What is asked:
Repeat all the material exactly; pictures stay out of your copy.

### Exercise input

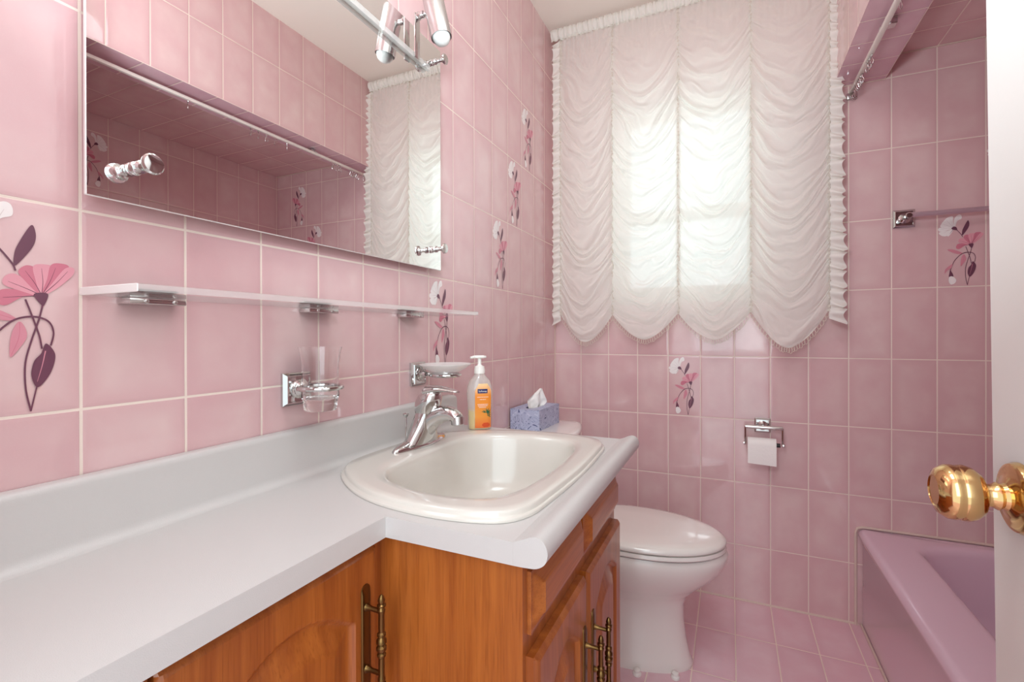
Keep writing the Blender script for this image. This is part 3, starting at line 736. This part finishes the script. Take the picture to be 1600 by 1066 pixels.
bm = B(); loft(bm, [tankr(0.009, 0.202, 0.221, 0.035, 0.6842), tankr(0.006, 0.206, 0.225, 0.036, 0.688), tankr(0.006, 0.207, 0.226, 0.036, 0.702), tankr(0.010, 0.202, 0.220, 0.035, 0.710), tankr(0.020, 0.19, 0.208, 0.034, 0.7135)])
part('tank_lid', bm, M_porc, tl, angle=50)
for x, y in ((0.478, TY-0.1135), (0.588, TY-0.080)):
    bm = B(); lathe(bm, (x, y-0.004, 0), (0, 0, 1), [(0.013, 0), (0.013, 0.006), (0.010, 0.010), (0.010, 0.016), (0.004, 0.019)], 14); part('bolt_cap', bm, M_white, tl)

# ---------------------------------------------------------------- tissue box
tb = thing('tissue_box', (0.068, -0.415, 0.7137), 'pale blue patterned tissue box standing on the toilet tank lid', 'tissue box')
def tissue_mat():
    m, nt, b = newmat('tissue_box_card'); N = nt.nodes; L = nt.links
    g = N.new('ShaderNodeNewGeometry'); n = N.new('ShaderNodeTexNoise'); n.inputs['Scale'].default_value = 20; n.inputs['Detail'].default_value = 1; n.inputs['Distortion'].default_value = 2.2; L.new(g.outputs['Position'], n.inputs['Vector'])
    def band(c, w):
        a = N.new('ShaderNodeMath'); a.operation = 'SUBTRACT'; L.new(n.outputs['Fac'], a.inputs[0]); a.inputs[1].default_value = c
        q = N.new('ShaderNodeMath'); q.operation = 'ABSOLUTE'; L.new(a.outputs[0], q.inputs[0]); r = N.new('ShaderNodeMath'); r.operation = 'LESS_THAN'; L.new(q.outputs[0], r.inputs[0]); r.inputs[1].default_value = w
        return r.outputs[0]
    def mix(f, a, c):
        x = N.new('ShaderNodeMix'); x.data_type = 'RGBA'; L.new(f, x.inputs[0])
        if isinstance(a, tuple): x.inputs[6].default_value = a
        else: L.new(a, x.inputs[6])
        x.inputs[7].default_value = c; return x.outputs[2]
    c = mix(band(0.46, 0.012), lin(178, 184, 210), lin(198, 202, 222)); c = mix(band(0.56, 0.007), c, lin(118, 126, 170)); c = mix(band(0.66, 0.010), c, lin(62, 70, 122)); c = mix(band(0.33, 0.010), c, lin(62, 70, 122))
    L.new(c, b.inputs['Base Color']); b.inputs['Roughness'].default_value = 0.5
    return m
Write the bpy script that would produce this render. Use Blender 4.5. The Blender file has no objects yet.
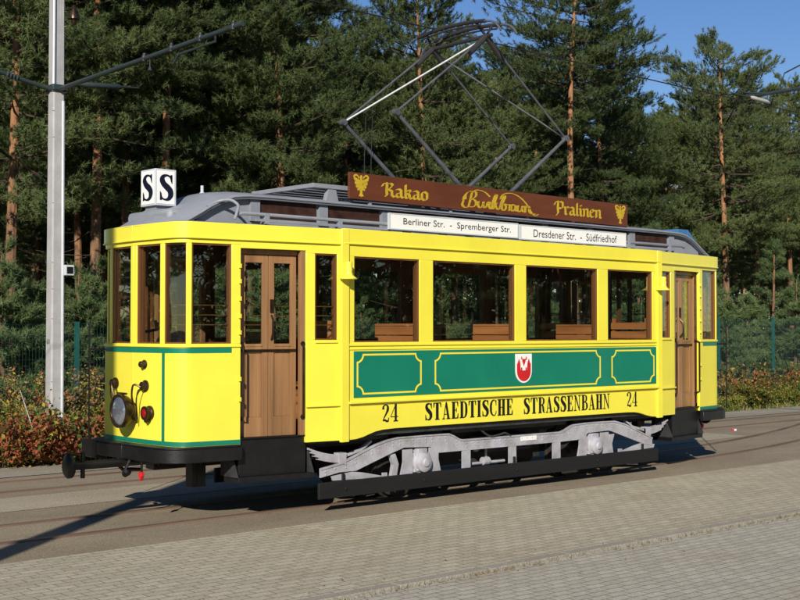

######

Response below:
Keep writing the Blender script for this image. This is part 3, starting at line 736. This part finishes the script. Take the picture to be 1600 by 1066 pixels.
bm = B(); loft(bm, [tankr(0.009, 0.202, 0.221, 0.035, 0.6842), tankr(0.006, 0.206, 0.225, 0.036, 0.688), tankr(0.006, 0.207, 0.226, 0.036, 0.702), tankr(0.010, 0.202, 0.220, 0.035, 0.710), tankr(0.020, 0.19, 0.208, 0.034, 0.7135)])
part('tank_lid', bm, M_porc, tl, angle=50)
for x, y in ((0.478, TY-0.1135), (0.588, TY-0.080)):
    bm = B(); lathe(bm, (x, y-0.004, 0), (0, 0, 1), [(0.013, 0), (0.013, 0.006), (0.010, 0.010), (0.010, 0.016), (0.004, 0.019)], 14); part('bolt_cap', bm, M_white, tl)

# ---------------------------------------------------------------- tissue box
tb = thing('tissue_box', (0.068, -0.415, 0.7137), 'pale blue patterned tissue box standing on the toilet tank lid', 'tissue box')
def tissue_mat():
    m, nt, b = newmat('tissue_box_card'); N = nt.nodes; L = nt.links
    g = N.new('ShaderNodeNewGeometry'); n = N.new('ShaderNodeTexNoise'); n.inputs['Scale'].default_value = 20; n.inputs['Detail'].default_value = 1; n.inputs['Distortion'].default_value = 2.2; L.new(g.outputs['Position'], n.inputs['Vector'])
    def band(c, w):
        a = N.new('ShaderNodeMath'); a.operation = 'SUBTRACT'; L.new(n.outputs['Fac'], a.inputs[0]); a.inputs[1].default_value = c
        q = N.new('ShaderNodeMath'); q.operation = 'ABSOLUTE'; L.new(a.outputs[0], q.inputs[0]); r = N.new('ShaderNodeMath'); r.operation = 'LESS_THAN'; L.new(q.outputs[0], r.inputs[0]); r.inputs[1].default_value = w
        return r.outputs[0]
    def mix(f, a, c):
        x = N.new('ShaderNodeMix'); x.data_type = 'RGBA'; L.new(f, x.inputs[0])
        if isinstance(a, tuple): x.inputs[6].default_value = a
        else: L.new(a, x.inputs[6])
        x.inputs[7].default_value = c; return x.outputs[2]
    c = mix(band(0.46, 0.012), lin(178, 184, 210), lin(198, 202, 222)); c = mix(band(0.56, 0.007), c, lin(118, 126, 170)); c = mix(band(0.66, 0.010), c, lin(62, 70, 122)); c = mix(band(0.33, 0.010), c, lin(62, 70, 122))
    L.new(c, b.inputs['Base Color']); b.inputs['Roughness'].default_value = 0.5
    return m
Write the bpy script that would produce this render. Use Blender 4.5. The Blender file has no objects yet.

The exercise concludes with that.